Department of Work and Pensions: New tactics needed

Submitted by AWL on 7 December, 2007 - 10:36

A two day strike has called for 6 and 7 December in the Department of Work and Pensions by the civil service union, PCS. The PCS leadership in DWP have rightly called for all members to receive at least the rate of inflation (currently 4.2%) as an increase in year 1 and want talks about years 2 and 3. Under current arrangements 40% of DWP staff will get no consolidated increase in year 2 and 74% will 1% in the final year.

Unfortunately the necessary preparatory work for the dispute has not happened. Two days before the strike started branches learnt there was to be a two week overtime ban! This is not good enough: branches need time to talk to those thinking of working overtime and they have to arrange pickets.

Of course the ban is welcome but it should be indefinite. Benefit centres are only meeting their targets through extensive use of overtime.

The background to the dispute is important. Massive discrepancies in pay rates have opened up between workers in different government departments. For instance in 2010 DWP workers will be paid less than what HM Revenue and Customs counterparts are now getting! The PCS should systematically issue the pay differentials to members on a regular basis. This has not happened.

Given the national pay dispute has now been effectively suspended by the National Executive, and that they are not publishing wage differentials, the time has come to reconstitute the Branch Campaign for National Pay.

The Executive are we should undertake departmental action. But that way groups with disputes are being effectively left to fight on their own with nominal promises of “co-ordination” from the Executive.

For the past three years the union has had a tactic of calling a one or two day strike every six months or so. But this has not helped us stem the jobs massacre (25,000 posts have been deleted in DWP alone) or achieve a no compulsory redundancy agreement. It has not brought us further closer to national pay bargaining.

So will this tactic work in the DWP pay dispute?

Unless the frequency at which the strikes are called is greatly increased, the national strikes are protest strikes. They need to augmented with further action.

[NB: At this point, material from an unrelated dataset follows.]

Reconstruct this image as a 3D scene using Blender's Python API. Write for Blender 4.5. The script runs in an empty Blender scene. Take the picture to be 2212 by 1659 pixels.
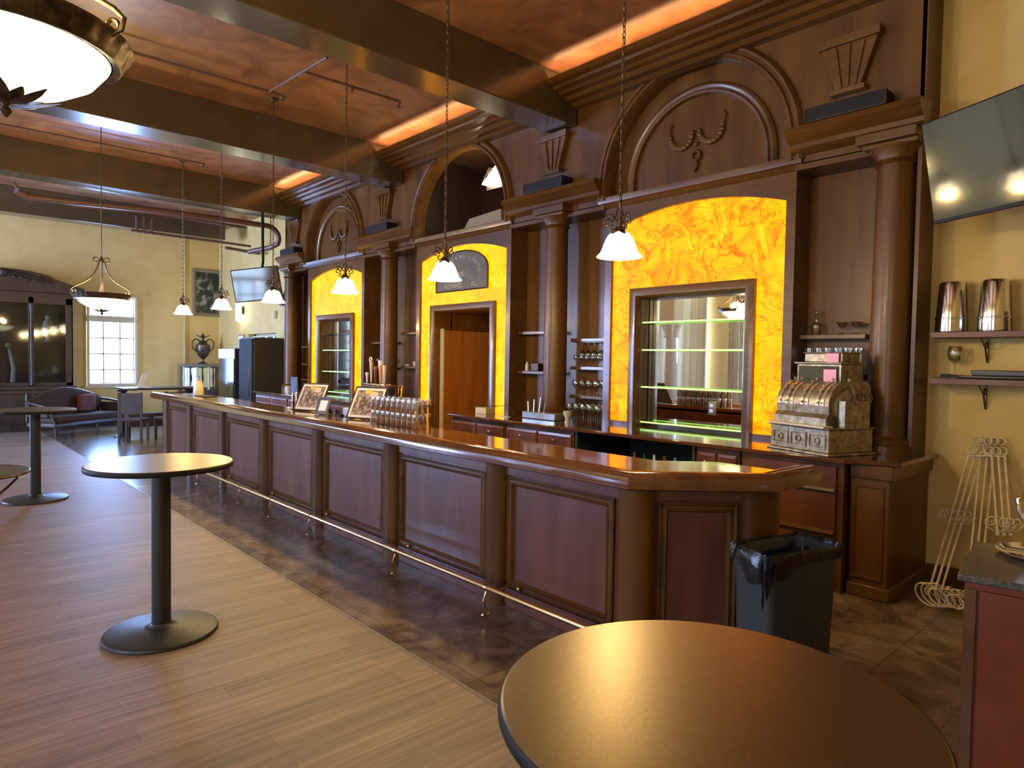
import bpy, math, random
from mathutils import Vector, Matrix, Euler
random.seed(7)
S = bpy.context.scene
COL = S.collection
PI = math.pi
# ------------------------------------------------------------------ camera
FPX, YAW, PIT, ROL, EYE = 1437.35, .7386, -.035294, .016487, 1.75
fw = Vector((math.sin(YAW)*math.cos(PIT), math.cos(YAW)*math.cos(PIT), math.sin(PIT)))
r0 = Vector((math.cos(YAW), -math.sin(YAW), 0)); u0 = r0.cross(fw)
rt = math.cos(ROL)*r0 + math.sin(ROL)*u0
up = -math.sin(ROL)*r0 + math.cos(ROL)*u0
cam = bpy.data.objects.new('camera', bpy.data.cameras.new('camera'))
COL.objects.link(cam)
cam.matrix_world = Matrix(((rt.x, up.x, -fw.x, 0), (rt.y, up.y, -fw.y, 0), (rt.z, up.z, -fw.z, EYE), (0, 0, 0, 1)))
cam.data.sensor_width = 36; cam.data.lens = FPX/2212*36
cam.data.clip_start = .05; cam.data.clip_end = 200
S.camera = cam
# ------------------------------------------------------------------ view, world, daylight
S.view_settings.view_transform = 'Standard'; S.view_settings.look = 'None'
S.view_settings.gamma = 1; S.view_settings.exposure = 1.38
S.view_settings.use_curve_mapping = False
try:
    S.cycles.use_denoising = True
    S.cycles.max_bounces = 7; S.cycles.diffuse_bounces = 4; S.cycles.glossy_bounces = 4
    S.cycles.transmission_bounces = 4; S.cycles.transparent_max_bounces = 16
    S.cycles.caustics_reflective = False; S.cycles.caustics_refractive = False
    S.cycles.sample_clamp_indirect = 4.0
except Exception: pass
W = bpy.data.worlds.new('sky'); S.world = W; W.use_nodes = True
W.node_tree.nodes['Background'].inputs[0].default_value = (.75, .88, 1, 1)
W.node_tree.nodes['Background'].inputs[1].default_value = 2.0

def area(name, loc, rot, sx, sy, power, color):
    l = bpy.data.lights.new(name, 'AREA'); l.shape = 'RECTANGLE'; l.size = sx; l.size_y = sy
    l.energy = power; l.color = color
    o = bpy.data.objects.new(name, l); o.location = loc; o.rotation_euler = rot; COL.objects.link(o); return o
def point(name, loc, power, color, r=.05, parent=None):
    l = bpy.data.lights.new(name, 'POINT'); l.energy = power; l.color = color; l.shadow_soft_size = r
    o = bpy.data.objects.new(name, l); o.location = loc; o.parent = parent; COL.objects.link(o); return o
DAY = (.36, .52, 1.0)
ORD = ['leftmost', 'second from left', 'third from left', 'fourth from left', 'fifth from left', 'sixth from left', 'seventh from left', 'eighth from left', 'ninth from left']
LEFT_WIN = [(-.2, 2.0), (4.4, 2.0), (8.8, 2.0), (11.75, 2.0), (15.4, 2.0)]      # centre y, width of the tall left windows
for yc, w in LEFT_WIN:
    area('daylight', (-5.45, yc, 2.3), (0, -PI/2, 0), 3.4, w-.1, 30 if yc < 1 else 60 if yc < 6 else 300 if yc < 10 else 850, (1, .85, .62) if yc < 1 else (.42, .62, 1) if yc < 6 else DAY)
area('daylight', (3.76, 19.12, 2.07), (-PI/2, 0, 0), 1.1, 2.3, 120, (.22, .44, 1))
area('daylight', (6.62, 15.9, 1.2), (0, PI/2, 0), 2.2, 1.7, 95, (.22, .45, 1))
WARM = (1.0, .70, .27)

# ------------------------------------------------------------------ mesh builder
def root_matrix(p):
    while p.parent: p = p.parent
    return Matrix.Translation(p.location) @ p.rotation_euler.to_matrix().to_4x4()
class M:
    def __init__(s): s.v = []; s.f = []
    def add(s, vs, fs):
        n = len(s.v); s.v += [tuple(v) for v in vs]; s.f += [tuple(i+n for i in f) for f in fs]; return s
    def box(s, x0, x1, y0, y1, z0, z1, T=None, taper=1.0):
        cx, cy = (x0+x1)/2, (y0+y1)/2
        vs = []
        for z, k in ((z0, taper), (z1, 1.0)):
            for x, y in ((x0, y0), (x1, y0), (x1, y1), (x0, y1)): vs.append((cx+(x-cx)*k, cy+(y-cy)*k, z))
        if T: vs = [T(*v) for v in vs]
        return s.add(vs, [(0, 3, 2, 1), (4, 5, 6, 7), (0, 1, 5, 4), (1, 2, 6, 5), (2, 3, 7, 6), (3, 0, 4, 7)])
    def prism(s, poly, T0, T1):
        n = len(poly); vs = [T0(*p) for p in poly] + [T1(*p) for p in poly]
        return s.add(vs, [tuple(range(n-1, -1, -1)), tuple(range(n, 2*n))] + [(i, (i+1) % n, n+(i+1) % n, n+i) for i in range(n)])
    def pz(s, poly, z0, z1): return s.prism(poly, lambda a, b: (a, b, z0), lambda a, b: (a, b, z1))      # poly in x,y
    def px(s, poly, x0, x1): return s.prism(poly, lambda a, b: (x0, a, b), lambda a, b: (x1, a, b))      # poly in y,z
    def py(s, poly, y0, y1): return s.prism(poly, lambda a, b: (a, y0, b), lambda a, b: (a, y1, b))      # poly in x,z
    def lathe(s, prof, cx=0, cy=0, cz=0, n=24, sx=1, sy=1, a0=0, a1=2*PI, T=None, wob=None):
        full = abs(a1-a0-2*PI) < 1e-6; k = n if full else n+1; vs = []
        for r, z in prof:
            for i in range(k):
                a = a0+(a1-a0)*i/n; rr = r*(wob(a, z) if wob else 1)
                vs.append((cx+rr*math.cos(a)*sx, cy+rr*math.sin(a)*sy, cz+z))
        fs = []
        for j in range(len(prof)-1):
            for i in range(n if full else n):
                i2 = (i+1) % k
                fs.append((j*k+i, j*k+i2, (j+1)*k+i2, (j+1)*k+i))
        if full and prof[0][0] > 1e-4: fs.append(tuple(range(k-1, -1, -1)))
        if full and prof[-1][0] > 1e-4: fs.append(tuple((len(prof)-1)*k+i for i in range(k)))
        if T: vs = [T(*v) for v in vs]
        return s.add(vs, fs)
    def tube(s, pts, r, n=8, closed=False, taper=None):
        pts = [Vector(p) for p in pts]; m = len(pts); vs = []; up_ = None
        for i, p in enumerate(pts):
            if closed: t = pts[(i+1) % m]-pts[i-1]
            else: t = pts[min(i+1, m-1)]-pts[max(i-1, 0)]
            t.normalize()
            if up_ is None:
                up_ = Vector((0, 0, 1)) if abs(t.z) < .9 else Vector((1, 0, 0))
            a = t.cross(up_)
            if a.length < 1e-4: a = t.cross(Vector((1, .3, 0)))
            a.normalize(); b = a.cross(t).normalized(); up_ = b
            rr = r*(taper(i/(m-1)) if taper else 1)
            for k in range(n):
                q = 2*PI*k/n; vs.append(p+a*rr*math.cos(q)+b*rr*math.sin(q))
        fs = [(i*n+k, i*n+(k+1) % n, ((i+1) % m)*n+(k+1) % n, ((i+1) % m)*n+k) for i in range(m if closed else m-1) for k in range(n)]
        if not closed: fs += [tuple(range(n-1, -1, -1)), tuple((m-1)*n+k for k in range(n))]
        return s.add(vs, fs)
    def frame(s, T, u0_, u1, v0, v1, prof):
        """mitred rectangular moulding; prof = [(inset, height)]"""
        vs = []
        for d, h in prof:
            for a, b in ((u0_+d, v0+d), (u1-d, v0+d), (u1-d, v1-d), (u0_+d, v1-d)): vs.append(T(a, b, h))
        return s.add(vs, [(j*4+i, j*4+(i+1) % 4, (j+1)*4+(i+1) % 4, (j+1)*4+i) for j in range(len(prof)-1) for i in range(4)])
    def arch(s, T, uc, vc, prof, leg=0, n=32):
        """half-round moulding with straight legs; prof = [(radius, height)]"""
        vs = []; ang = [None]+[PI*i/n for i in range(n+1)]+[None]; k = len(ang)
        for r, h in prof:
            for i, a in enumerate(ang):
                if a is None: u = uc+(r if i == 0 else -r); v = vc-leg
                else: u = uc+r*math.cos(a); v = vc+r*math.sin(a)
                vs.append(T(u, v, h))
        return s.add(vs, [(j*k+i, j*k+i+1, (j+1)*k+i+1, (j+1)*k+i) for j in range(len(prof)-1) for i in range(k-1)])
    def sphere(s, c, r, n=12, sz=1):
        return s.lathe([(max(1e-5, r*math.sin(PI*j/(n//2))), -r*sz*math.cos(PI*j/(n//2))) for j in range(n//2+1)], c[0], c[1], c[2], n)
    def torus(s, c, R, r, n=20, m=6, ax='z', a0=0, a1=2*PI, sx=1, sy=1):
        full = abs(a1-a0-2*PI) < 1e-6; pts = []
        for i in range(n if full else n+1):
            a = a0+(a1-a0)*i/n; p, q = R*math.cos(a)*sx, R*math.sin(a)*sy
            pts.append({'z': (c[0]+p, c[1]+q, c[2]), 'x': (c[0], c[1]+p, c[2]+q), 'y': (c[0]+p, c[1], c[2]+q)}[ax])
        return s.tube(pts, r, m, closed=full)
    def build(s, name, m, parent=None, label=None, smooth=True, bevel=0, local=False, ang=38):
        vs = s.v
        if parent is not None and not local:
            inv = root_matrix(parent).inverted(); vs = [tuple(inv @ Vector(v)) for v in vs]
        me = bpy.data.meshes.new(name); me.from_pydata(vs, [], s.f); me.validate(); me.update()
        o = bpy.data.objects.new(name, me); COL.objects.link(o)
        if parent is not None: o.parent = parent
        me.materials.append(m)
        if smooth:
            me.polygons.foreach_set('use_smooth', [True]*len(me.polygons))
            try: me.set_sharp_from_angle(angle=math.radians(ang))
            except Exception: pass
        if bevel:
            b = o.modifiers.new('bevel', 'BEVEL'); b.width = bevel; b.segments = 2; b.limit_method = 'ANGLE'; b.angle_limit = math.radians(40)
        if label: o['label'] = label
        return o
def tag(o, label, cat, group=None, kind=None):
    o['label'] = label; o['category'] = cat
    if group: o['group'] = group
    if kind: o['kind'] = kind
    return o
def thing(name, label, cat, loc=(0, 0, 0), rz=0, group=None):
    o = bpy.data.objects.new(name, None); COL.objects.link(o); o.empty_display_size = .1
    o.location = loc; o.rotation_euler = (0, 0, rz); return tag(o, label, cat, group)
def struct(o): o['kind'] = 'structure'; return o
def dup(root, loc, rz=None, label=None, group=None):
    r = root.copy(); COL.objects.link(r); r.location = loc
    if rz is not None: r.rotation_euler = (0, 0, rz)
    if label: r['label'] = label
    if group: r['group'] = group
    def rec(a, b):
        for ch in list(a.children):
            c = ch.copy(); COL.objects.link(c); c.parent = b; rec(ch, c)
    rec(root, r); return r
def text(name, body, size, m, T, parent, extrude=.002):
    """lettering as mesh; T maps (u, v, h) of the lettering plane to the place"""
    cu = bpy.data.curves.new(name, 'FONT'); cu.body = body; cu.size = size; cu.align_x = 'CENTER'; cu.align_y = 'CENTER'; cu.extrude = extrude
    t = bpy.data.objects.new(name, cu); COL.objects.link(t)
    dg = bpy.context.evaluated_depsgraph_get(); me = bpy.data.meshes.new_from_object(t.evaluated_get(dg))
    vs = [T(v.co.x, v.co.y, v.co.z) for v in me.vertices]; fs = [tuple(p.vertices) for p in me.polygons]
    bpy.data.objects.remove(t)
    mm = M(); mm.add(vs, fs); return mm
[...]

Postal workers recently had sectional action where one part of the business was called out on one day, another part of the business was called out the following day etc. The impact of this was to prolong the disruption. Why can’t we call call out Benefit Centres one day, Jobcentres the next and contact centres the following? Or call out groups of key workers for longer periods of action and support them with a levy across the union? We don’t know whether these tactics will be successful as they have not been tried.

The Independent Left faction has been advocating these tactics for the past few years. They have been dismissed out of hand by the (dominant) Left Unity leaders, saying the tactic didn’t work in a Jobcentre Plus safety dispute 27 years ago. Then the union was nearly bankrupted supporting isolated offices for months on end. But we are talking about bringing key workers out for weeks rather than months.

Another problem has been so-called confidentiality in pay talks. There have been in total 26 days of talks over months. Yet no communication has come out from the union apart from bland statement about progress being slow. Surely we should expect a weekly report, to keep members engaged. The membership are not a stage army that can be called upon at will. The union also say that management would refuse to negotiate unless we sign up to confidentiality. But this assertion has never been put to the test.

Management have been clever about the current offer and talks, dragging talks out until November and then imposing their offer just before Christmas.

The timing of this two day strike has caused us problems. And the imposed pay deal rewards those at the bottom in favour of those at the top – classic divide and rule.

The union needs to name further dates. They should also actively consider whether rolling, regional and/or selective action can be used, and immediately ballot for an indefinite overtime ban.